_Exercise instructions_
Quote the whole listing verbatim.

_Information supplied_
= = =

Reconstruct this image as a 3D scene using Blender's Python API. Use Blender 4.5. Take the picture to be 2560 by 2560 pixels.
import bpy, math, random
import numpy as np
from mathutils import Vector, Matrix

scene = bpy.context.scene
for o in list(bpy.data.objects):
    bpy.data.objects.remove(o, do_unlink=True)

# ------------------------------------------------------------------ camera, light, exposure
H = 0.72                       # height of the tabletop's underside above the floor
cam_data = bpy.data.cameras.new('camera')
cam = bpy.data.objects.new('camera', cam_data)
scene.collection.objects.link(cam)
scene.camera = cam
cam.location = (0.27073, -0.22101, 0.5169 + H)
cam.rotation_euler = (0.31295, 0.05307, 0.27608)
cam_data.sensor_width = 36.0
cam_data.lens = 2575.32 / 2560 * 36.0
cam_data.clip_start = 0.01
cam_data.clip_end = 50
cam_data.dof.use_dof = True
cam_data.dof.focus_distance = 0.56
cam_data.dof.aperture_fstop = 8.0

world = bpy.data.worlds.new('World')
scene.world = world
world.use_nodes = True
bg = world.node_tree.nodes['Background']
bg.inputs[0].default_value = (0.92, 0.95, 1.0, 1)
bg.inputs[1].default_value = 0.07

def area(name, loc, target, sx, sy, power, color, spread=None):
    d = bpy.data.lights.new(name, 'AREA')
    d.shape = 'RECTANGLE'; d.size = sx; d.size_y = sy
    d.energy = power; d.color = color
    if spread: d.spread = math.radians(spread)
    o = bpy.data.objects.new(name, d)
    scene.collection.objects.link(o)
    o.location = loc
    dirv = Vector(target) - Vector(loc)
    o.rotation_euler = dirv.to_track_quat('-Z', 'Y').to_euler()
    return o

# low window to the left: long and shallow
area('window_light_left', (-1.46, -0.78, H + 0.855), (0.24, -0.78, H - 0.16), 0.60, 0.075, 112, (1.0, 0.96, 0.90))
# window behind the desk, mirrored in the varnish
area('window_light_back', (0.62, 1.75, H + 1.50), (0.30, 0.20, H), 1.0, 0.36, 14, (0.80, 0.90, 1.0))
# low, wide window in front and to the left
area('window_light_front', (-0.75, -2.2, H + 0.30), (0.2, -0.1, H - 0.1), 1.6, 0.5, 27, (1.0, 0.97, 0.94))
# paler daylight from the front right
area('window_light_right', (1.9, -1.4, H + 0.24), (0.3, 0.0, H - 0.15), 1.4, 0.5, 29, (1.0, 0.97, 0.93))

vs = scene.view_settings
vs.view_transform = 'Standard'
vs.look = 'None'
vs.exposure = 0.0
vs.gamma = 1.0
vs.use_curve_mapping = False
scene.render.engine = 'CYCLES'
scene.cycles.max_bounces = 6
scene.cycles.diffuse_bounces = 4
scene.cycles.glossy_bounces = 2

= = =

_Solution to the exercise_
Reconstruct this image as a 3D scene using Blender's Python API. Use Blender 4.5. Take the picture to be 2560 by 2560 pixels.
import bpy, math, random
import numpy as np
from mathutils import Vector, Matrix

scene = bpy.context.scene
for o in list(bpy.data.objects):
    bpy.data.objects.remove(o, do_unlink=True)

# ------------------------------------------------------------------ camera, light, exposure
H = 0.72                       # height of the tabletop's underside above the floor
cam_data = bpy.data.cameras.new('camera')
cam = bpy.data.objects.new('camera', cam_data)
scene.collection.objects.link(cam)
scene.camera = cam
cam.location = (0.27073, -0.22101, 0.5169 + H)
cam.rotation_euler = (0.31295, 0.05307, 0.27608)
cam_data.sensor_width = 36.0
cam_data.lens = 2575.32 / 2560 * 36.0
cam_data.clip_start = 0.01
cam_data.clip_end = 50
cam_data.dof.use_dof = True
cam_data.dof.focus_distance = 0.56
cam_data.dof.aperture_fstop = 8.0

world = bpy.data.worlds.new('World')
scene.world = world
world.use_nodes = True
bg = world.node_tree.nodes['Background']
bg.inputs[0].default_value = (0.92, 0.95, 1.0, 1)
bg.inputs[1].default_value = 0.07

def area(name, loc, target, sx, sy, power, color, spread=None):
    d = bpy.data.lights.new(name, 'AREA')
    d.shape = 'RECTANGLE'; d.size = sx; d.size_y = sy
    d.energy = power; d.color = color
    if spread: d.spread = math.radians(spread)
    o = bpy.data.objects.new(name, d)
    scene.collection.objects.link(o)
    o.location = loc
    dirv = Vector(target) - Vector(loc)
    o.rotation_euler = dirv.to_track_quat('-Z', 'Y').to_euler()
    return o

# low window to the left: long and shallow
area('window_light_left', (-1.46, -0.78, H + 0.855), (0.24, -0.78, H - 0.16), 0.60, 0.075, 112, (1.0, 0.96, 0.90))
# window behind the desk, mirrored in the varnish
area('window_light_back', (0.62, 1.75, H + 1.50), (0.30, 0.20, H), 1.0, 0.36, 14, (0.80, 0.90, 1.0))
# low, wide window in front and to the left
area('window_light_front', (-0.75, -2.2, H + 0.30), (0.2, -0.1, H - 0.1), 1.6, 0.5, 27, (1.0, 0.97, 0.94))
# paler daylight from the front right
area('window_light_right', (1.9, -1.4, H + 0.24), (0.3, 0.0, H - 0.15), 1.4, 0.5, 29, (1.0, 0.97, 0.93))

vs = scene.view_settings
vs.view_transform = 'Standard'
vs.look = 'None'
vs.exposure = 0.0
vs.gamma = 1.0
vs.use_curve_mapping = False
scene.render.engine = 'CYCLES'
scene.cycles.max_bounces = 6
scene.cycles.diffuse_bounces = 4
scene.cycles.glossy_bounces = 2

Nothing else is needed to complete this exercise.